Most of your play time is spent reading menus, charts and graphs in order to figure out how to get enough votes. Every state has its own political views, so the trick is addressing those viewpoints while not changing how other states see you. Each week you spend points trying to campaign in other states in order to win support; you can give speeches, place ads, fund-raise or build up political infrastructure. The final two elements are probably the most important to focus on. Everything has a price, so you need money if you want to run a strong campaign, while building up a strong infrastructure allows you to hire people to help your candidate gain awareness with people and wrap up key supporters.
The system works, though it becomes a bit formulaic regardless of which campaign you're running. Target the big states, get a headquarters down and then go for the smaller, undecided ones.

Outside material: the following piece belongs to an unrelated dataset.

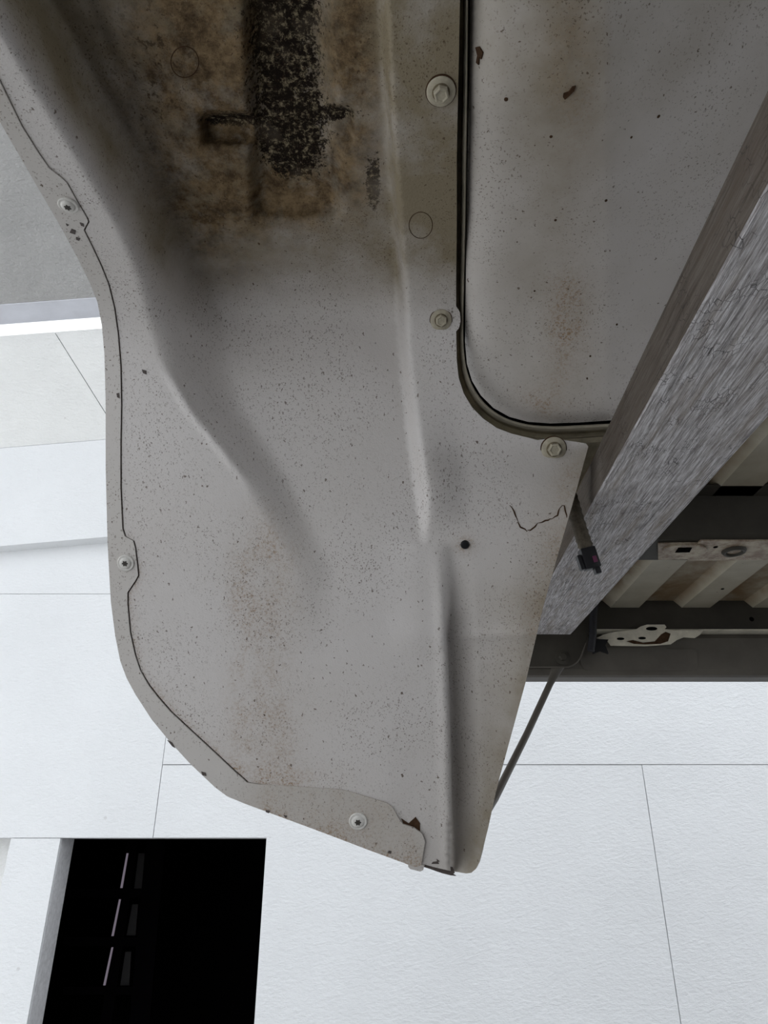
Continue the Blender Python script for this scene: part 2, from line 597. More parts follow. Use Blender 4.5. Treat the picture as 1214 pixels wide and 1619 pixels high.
for a, b_ in (((219, 1349), (212, 1405)), ((209, 1430), (200, 1479)), ((198, 1505), (190, 1558))):
    quad_part('pane', [a, (a[0] + 9, a[1]), (b_[0] + 14, b_[1]), (b_[0], b_[1])], M['slit2'], 0.01, 0.03)
    quad_part('pane_edge', [(b_[0], b_[1] - 2), (b_[0] + 14, b_[1] - 2), (b_[0] + 14, b_[1]), (b_[0], b_[1])], M['slit2'], 0.01, 0.025)

# sloping fascia, cove and ceiling of the roof above the wall (they climb towards the right)
SL = 0.098
def rake(px, py, y):
    p = on_y(px, py, y); return p.x, p.z
def sloped_box(name, xa, xb, prof, mat, parent=None):
    """profile (y, z at x = 0) swept along x, climbing with the roof slope"""
    bm = bmesh.new()
    bm_prism(bm, [(xa, y, z + SL * xa) for y, z in prof], (xb - xa, 0, SL * (xb - xa)))
    return obj_bm(name, bm, mat, parent)
def z_at0(px, py, y):
    p = on_y(px, py, y); return p.z - SL * p.x
yf = YW - 0.065
za, zb = z_at0(85, 702, yf), z_at0(85, 856, yf)
tag(sloped_box('trim_1', XL, 0.9, [(yf, zb), (yf, za), (YW + 0.1, za), (YW + 0.1, zb)], M['wall']), 'wide white fascia board stepping forward at the top of the wall', 'fascia board', kind='structure')
# cove boards lean towards the viewer, butted on a slanting joint
yc = YW - 0.30
zc0, zc1 = za + 0.004, z_at0(85, 525, yc)
def cove_pt(px, py):
    # meet the leaning plane between (yf, zc0) and (yc, zc1), which also climbs with x
    lo, hi = 0.0, 1.0
    for _ in range(40):
        t = (lo + hi) / 2
        y = yf + (yc - yf) * t
        p = on_y(px, py, y)
        if p.z - SL * p.x < zc0 + (zc1 - zc0) * t: hi = t
        else: lo = t
        # z grows with t on the plane; shrink accordingly
        zz = zc0 + (zc1 - zc0) * t
        if p.z - SL * p.x > zz: lo = t
        else: hi = t
    return p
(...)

There isn't much room to attempt anything different since the A.I. seems bent on running things at certain way... again, one of the side-effects of having a game based on a real process. Even though the issues and process remain the same, the alternate campaigns are more interesting because you're dealing with unknown variables.
Even in alternate campaigns, some of the issues are either too broad or there's little relation between them. Issues like "The Environment" take several little, yet vastly different issues and cluster them up into one issue, which really doesn't work. At the same time, you can support two issues that, in practice, would contradict each other. If a candidate is for more social programs then it's goofy that they'd also support lower taxes. There's no way to call out the other candidate, even when they blatantly flip-flop on issues from state to state.
Though it can get repetitive, The Political Machine 2008 is, like the real thing, still oddly addictive. It's nothing that will keep you playing for months on end, though for $20, it's a good deal for strategy fans who are in the political spirit.